Organisations cannot eliminate all risk no matter the demands placed on contractors or the systems in place, as some of the recent fines show. In May, house builder Miller Homes was fined £100,000 for a pollution incident in Huddersfield in November 2013 when one of the firm’s contractors removed some straw bales from a water storage lagoon that was close to overflowing. The contractor did not realise the bales were being used to prevent silt leaving the site and the move polluted a nearby watercourse.

In a statement, Miller Homes insisted the incident was a one-off and stressed that both it and the contractor had since acted to try to ensure a re-occurrence was impossible. ‘We have modified our surface water planning to include more detail and to ensure greater clarity in terms of responsibility for all aspects of its implementation,’ the statement said.

Although that sounds very specific, it gets to the heart of one of the key requirements businesses and public sector bodies should keep in mind when working with contractors: if a pollution incident does occur, you must learn from it – and you must ensure they do too.

Deepwater Horizon

BP announced in July that the total cumulative pre-tax charge relating to the Deepwater Horizon disaster in 2010 would be $61.6bn, or $44bn after tax. The UK-based multinational was also barred from tendering for lucrative new US government oil and gas exploration contracts between 2012 and 2014 as a result of the incident.

The explosion on the Deepwater Horizon rig in April 2010 killed 11 people and resulted in the release of 4.9 million barrels of oil into the Gulf of Mexico, triggering one of the worst marine oil spills in the history of the petroleum industry. The pollution spread over more than 965 km, from Louisiana to Florida, and by July 2010 all five states on the Gulf coast were badly affected. US energy adviser Carol Browner described the spill as probably the biggest environmental disaster the country had ever faced. After the accident, a six-month moratorium was imposed on all drilling operations in the area.

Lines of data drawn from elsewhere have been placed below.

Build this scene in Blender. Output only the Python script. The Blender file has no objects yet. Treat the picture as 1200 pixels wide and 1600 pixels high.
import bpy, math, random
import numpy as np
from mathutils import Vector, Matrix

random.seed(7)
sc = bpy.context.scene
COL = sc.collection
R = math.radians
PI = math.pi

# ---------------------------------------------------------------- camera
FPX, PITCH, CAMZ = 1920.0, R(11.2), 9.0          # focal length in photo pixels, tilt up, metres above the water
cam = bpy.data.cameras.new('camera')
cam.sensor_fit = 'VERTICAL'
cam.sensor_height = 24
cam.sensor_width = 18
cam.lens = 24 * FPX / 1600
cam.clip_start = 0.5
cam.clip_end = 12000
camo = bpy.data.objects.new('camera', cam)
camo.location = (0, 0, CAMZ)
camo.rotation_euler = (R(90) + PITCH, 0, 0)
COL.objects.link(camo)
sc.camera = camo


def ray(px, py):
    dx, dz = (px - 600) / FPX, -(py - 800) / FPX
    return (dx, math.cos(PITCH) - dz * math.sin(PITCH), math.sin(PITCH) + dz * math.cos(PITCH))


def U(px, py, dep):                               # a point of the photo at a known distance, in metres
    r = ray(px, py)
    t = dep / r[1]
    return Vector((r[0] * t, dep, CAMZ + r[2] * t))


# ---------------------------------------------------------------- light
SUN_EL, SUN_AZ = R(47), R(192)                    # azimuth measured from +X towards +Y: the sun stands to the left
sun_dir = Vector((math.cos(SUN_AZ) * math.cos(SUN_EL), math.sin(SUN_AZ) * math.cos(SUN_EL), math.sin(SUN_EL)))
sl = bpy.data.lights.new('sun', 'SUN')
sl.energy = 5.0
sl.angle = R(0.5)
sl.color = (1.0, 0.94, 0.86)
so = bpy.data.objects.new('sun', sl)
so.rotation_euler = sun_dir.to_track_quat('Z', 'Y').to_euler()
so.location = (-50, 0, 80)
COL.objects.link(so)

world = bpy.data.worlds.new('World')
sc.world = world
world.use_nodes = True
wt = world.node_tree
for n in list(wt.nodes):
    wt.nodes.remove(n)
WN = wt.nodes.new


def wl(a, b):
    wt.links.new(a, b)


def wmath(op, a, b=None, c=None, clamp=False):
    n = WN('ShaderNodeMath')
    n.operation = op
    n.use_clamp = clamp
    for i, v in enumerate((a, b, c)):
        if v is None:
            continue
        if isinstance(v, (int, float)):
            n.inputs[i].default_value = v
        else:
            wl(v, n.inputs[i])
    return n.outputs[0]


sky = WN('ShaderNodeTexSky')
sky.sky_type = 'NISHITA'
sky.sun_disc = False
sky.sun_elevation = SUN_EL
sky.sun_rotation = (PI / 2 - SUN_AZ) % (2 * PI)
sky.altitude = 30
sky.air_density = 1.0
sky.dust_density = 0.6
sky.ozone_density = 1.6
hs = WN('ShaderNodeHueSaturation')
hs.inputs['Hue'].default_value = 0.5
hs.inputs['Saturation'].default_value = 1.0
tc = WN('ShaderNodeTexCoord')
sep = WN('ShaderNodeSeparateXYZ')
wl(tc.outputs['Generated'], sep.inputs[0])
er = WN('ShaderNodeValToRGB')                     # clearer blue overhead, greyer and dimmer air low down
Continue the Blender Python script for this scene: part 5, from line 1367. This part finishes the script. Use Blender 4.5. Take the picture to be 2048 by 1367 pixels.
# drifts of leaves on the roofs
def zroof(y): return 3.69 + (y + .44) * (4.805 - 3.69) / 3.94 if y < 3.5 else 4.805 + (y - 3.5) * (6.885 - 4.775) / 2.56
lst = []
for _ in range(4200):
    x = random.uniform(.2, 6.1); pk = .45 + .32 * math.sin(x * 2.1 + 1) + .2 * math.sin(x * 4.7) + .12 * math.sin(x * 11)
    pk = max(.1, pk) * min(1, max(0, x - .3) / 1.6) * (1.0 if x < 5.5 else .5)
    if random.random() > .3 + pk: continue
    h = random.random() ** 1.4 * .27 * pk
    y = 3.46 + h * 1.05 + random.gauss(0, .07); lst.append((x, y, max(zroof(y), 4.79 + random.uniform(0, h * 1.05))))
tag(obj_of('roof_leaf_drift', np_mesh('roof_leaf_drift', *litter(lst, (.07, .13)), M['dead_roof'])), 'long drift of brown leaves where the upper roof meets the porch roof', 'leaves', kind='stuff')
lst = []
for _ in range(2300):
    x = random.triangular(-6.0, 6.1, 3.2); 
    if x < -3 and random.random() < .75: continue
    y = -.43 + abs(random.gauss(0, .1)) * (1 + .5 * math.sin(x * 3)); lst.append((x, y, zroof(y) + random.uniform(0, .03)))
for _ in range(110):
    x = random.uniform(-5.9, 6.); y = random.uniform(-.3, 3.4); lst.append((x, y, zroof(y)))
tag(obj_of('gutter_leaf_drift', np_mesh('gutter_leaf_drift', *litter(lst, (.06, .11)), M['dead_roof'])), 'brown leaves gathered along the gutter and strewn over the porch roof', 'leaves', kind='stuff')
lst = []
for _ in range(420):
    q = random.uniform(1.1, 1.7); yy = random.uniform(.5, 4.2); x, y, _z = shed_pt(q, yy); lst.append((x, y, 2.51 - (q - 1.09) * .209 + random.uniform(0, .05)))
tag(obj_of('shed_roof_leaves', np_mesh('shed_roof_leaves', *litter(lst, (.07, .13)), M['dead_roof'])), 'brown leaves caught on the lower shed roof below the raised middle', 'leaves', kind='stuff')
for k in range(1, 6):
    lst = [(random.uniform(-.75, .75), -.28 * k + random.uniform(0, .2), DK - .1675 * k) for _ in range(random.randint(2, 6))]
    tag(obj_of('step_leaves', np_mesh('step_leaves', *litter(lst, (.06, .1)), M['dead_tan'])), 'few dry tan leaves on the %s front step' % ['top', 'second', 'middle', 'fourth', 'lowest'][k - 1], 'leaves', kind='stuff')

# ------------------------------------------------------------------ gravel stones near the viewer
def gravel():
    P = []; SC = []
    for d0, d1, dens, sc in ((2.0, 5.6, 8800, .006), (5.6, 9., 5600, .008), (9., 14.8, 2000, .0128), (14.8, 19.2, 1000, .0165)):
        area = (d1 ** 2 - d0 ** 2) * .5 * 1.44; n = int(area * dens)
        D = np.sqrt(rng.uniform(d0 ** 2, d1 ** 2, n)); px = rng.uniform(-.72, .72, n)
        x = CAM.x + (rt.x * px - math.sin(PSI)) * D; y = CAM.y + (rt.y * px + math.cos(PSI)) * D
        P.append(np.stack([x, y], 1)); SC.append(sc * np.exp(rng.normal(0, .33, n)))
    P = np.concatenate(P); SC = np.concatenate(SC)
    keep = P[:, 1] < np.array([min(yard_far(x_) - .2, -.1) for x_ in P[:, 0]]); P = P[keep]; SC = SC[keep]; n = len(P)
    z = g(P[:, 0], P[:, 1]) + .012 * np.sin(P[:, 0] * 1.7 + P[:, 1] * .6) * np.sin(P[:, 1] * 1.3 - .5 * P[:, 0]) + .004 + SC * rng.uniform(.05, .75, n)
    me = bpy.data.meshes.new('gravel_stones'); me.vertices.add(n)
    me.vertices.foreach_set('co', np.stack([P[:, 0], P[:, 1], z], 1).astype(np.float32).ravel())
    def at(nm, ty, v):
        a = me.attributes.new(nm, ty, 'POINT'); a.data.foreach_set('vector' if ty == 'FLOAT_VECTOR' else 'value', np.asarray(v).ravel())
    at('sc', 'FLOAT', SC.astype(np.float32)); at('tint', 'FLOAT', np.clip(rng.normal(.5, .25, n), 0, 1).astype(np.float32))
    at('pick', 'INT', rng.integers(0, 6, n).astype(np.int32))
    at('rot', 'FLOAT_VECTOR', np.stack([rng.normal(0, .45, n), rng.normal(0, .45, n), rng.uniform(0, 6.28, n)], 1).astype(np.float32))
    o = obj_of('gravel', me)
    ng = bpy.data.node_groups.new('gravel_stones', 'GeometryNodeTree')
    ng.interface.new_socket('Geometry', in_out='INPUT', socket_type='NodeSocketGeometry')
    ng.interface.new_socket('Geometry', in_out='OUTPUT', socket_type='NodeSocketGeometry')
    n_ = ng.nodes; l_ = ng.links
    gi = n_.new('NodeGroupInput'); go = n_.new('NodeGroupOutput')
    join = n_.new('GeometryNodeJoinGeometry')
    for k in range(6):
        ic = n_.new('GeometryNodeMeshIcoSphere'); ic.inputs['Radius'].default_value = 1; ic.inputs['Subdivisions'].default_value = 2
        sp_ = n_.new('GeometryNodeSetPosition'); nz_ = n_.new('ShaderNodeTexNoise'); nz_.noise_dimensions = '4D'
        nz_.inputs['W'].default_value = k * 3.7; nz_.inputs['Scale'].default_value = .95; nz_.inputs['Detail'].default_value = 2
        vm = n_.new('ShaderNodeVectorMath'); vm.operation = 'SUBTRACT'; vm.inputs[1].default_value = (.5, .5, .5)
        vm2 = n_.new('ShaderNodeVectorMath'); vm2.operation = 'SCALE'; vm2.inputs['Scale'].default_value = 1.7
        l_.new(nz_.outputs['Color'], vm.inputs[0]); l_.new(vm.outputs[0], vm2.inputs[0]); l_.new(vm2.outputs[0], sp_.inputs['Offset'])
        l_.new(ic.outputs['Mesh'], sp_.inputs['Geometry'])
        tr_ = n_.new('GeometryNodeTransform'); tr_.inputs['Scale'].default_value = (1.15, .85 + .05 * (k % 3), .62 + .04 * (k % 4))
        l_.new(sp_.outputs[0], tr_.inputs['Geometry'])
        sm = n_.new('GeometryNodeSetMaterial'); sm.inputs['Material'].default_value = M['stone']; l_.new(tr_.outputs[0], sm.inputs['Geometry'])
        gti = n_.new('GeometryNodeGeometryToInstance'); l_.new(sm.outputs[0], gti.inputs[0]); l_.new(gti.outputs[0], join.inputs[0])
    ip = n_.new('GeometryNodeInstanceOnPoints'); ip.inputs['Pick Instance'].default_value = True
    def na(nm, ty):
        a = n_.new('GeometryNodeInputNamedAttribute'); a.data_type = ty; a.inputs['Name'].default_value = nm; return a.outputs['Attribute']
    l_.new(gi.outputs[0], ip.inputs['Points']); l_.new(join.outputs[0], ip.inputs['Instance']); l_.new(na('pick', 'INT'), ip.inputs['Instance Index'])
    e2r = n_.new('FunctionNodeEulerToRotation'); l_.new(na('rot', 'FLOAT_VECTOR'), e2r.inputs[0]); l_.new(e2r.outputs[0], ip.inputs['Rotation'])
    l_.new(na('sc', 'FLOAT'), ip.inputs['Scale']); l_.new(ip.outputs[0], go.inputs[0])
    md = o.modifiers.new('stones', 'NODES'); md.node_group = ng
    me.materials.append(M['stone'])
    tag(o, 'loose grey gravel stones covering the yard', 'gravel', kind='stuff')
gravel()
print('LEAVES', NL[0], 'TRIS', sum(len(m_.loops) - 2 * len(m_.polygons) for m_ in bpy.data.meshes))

BP blamed its contractor, the Swiss offshore drilling firm Transocean, which owned and operated the rig. Lamar McKay, then chair of BP America, told a congressional hearing in May 2010 that, although the oil and gas firm was ultimately responsible for the clean-up costs, just seven of the 126 workers onboard the rig were BP employees. ‘BP only has some of the story,’ he said. However, Steve Newman, chief executive of Transocean, blamed BP and Halliburton. The Houston-based company had produced the cement pumped down the production casing the day before the incident to prevent hydrocarbons from the reservoir entering the wellbore.

A report published in September 2010 from the incident investigation team at BP, also identified problems with contractors. Its conclusions included:

  • there were weaknesses in cement design and testing, quality assurance and risk assessment;
  • the Transocean rig crew and BP well site leaders had incorrectly concluded that the test for well integrity was successful;
  • the rig crew did not recognise the influx and did not act to control the well until hydrocarbons had passed through the blowout preventer and into the riser;
  • Transocean’s shut-in protocols did not fully address how to respond in high-flow emergencies after well control had been lost; and
  • the maintenance records did not substantiate that Transocean had complied with its own five-year replacement policy for high-pressure hoses.

However, in September 2014, US district Judge Carl Barbier ruled that responsibility for the disaster was mainly BP’s. He apportioned fault as 67% for BP, 30% for Transocean and 3% for Halliburton. He described the energy company’s conduct as reckless and said it had acted with gross negligence. In May 2015, the three firms settled all claims relating to the incident.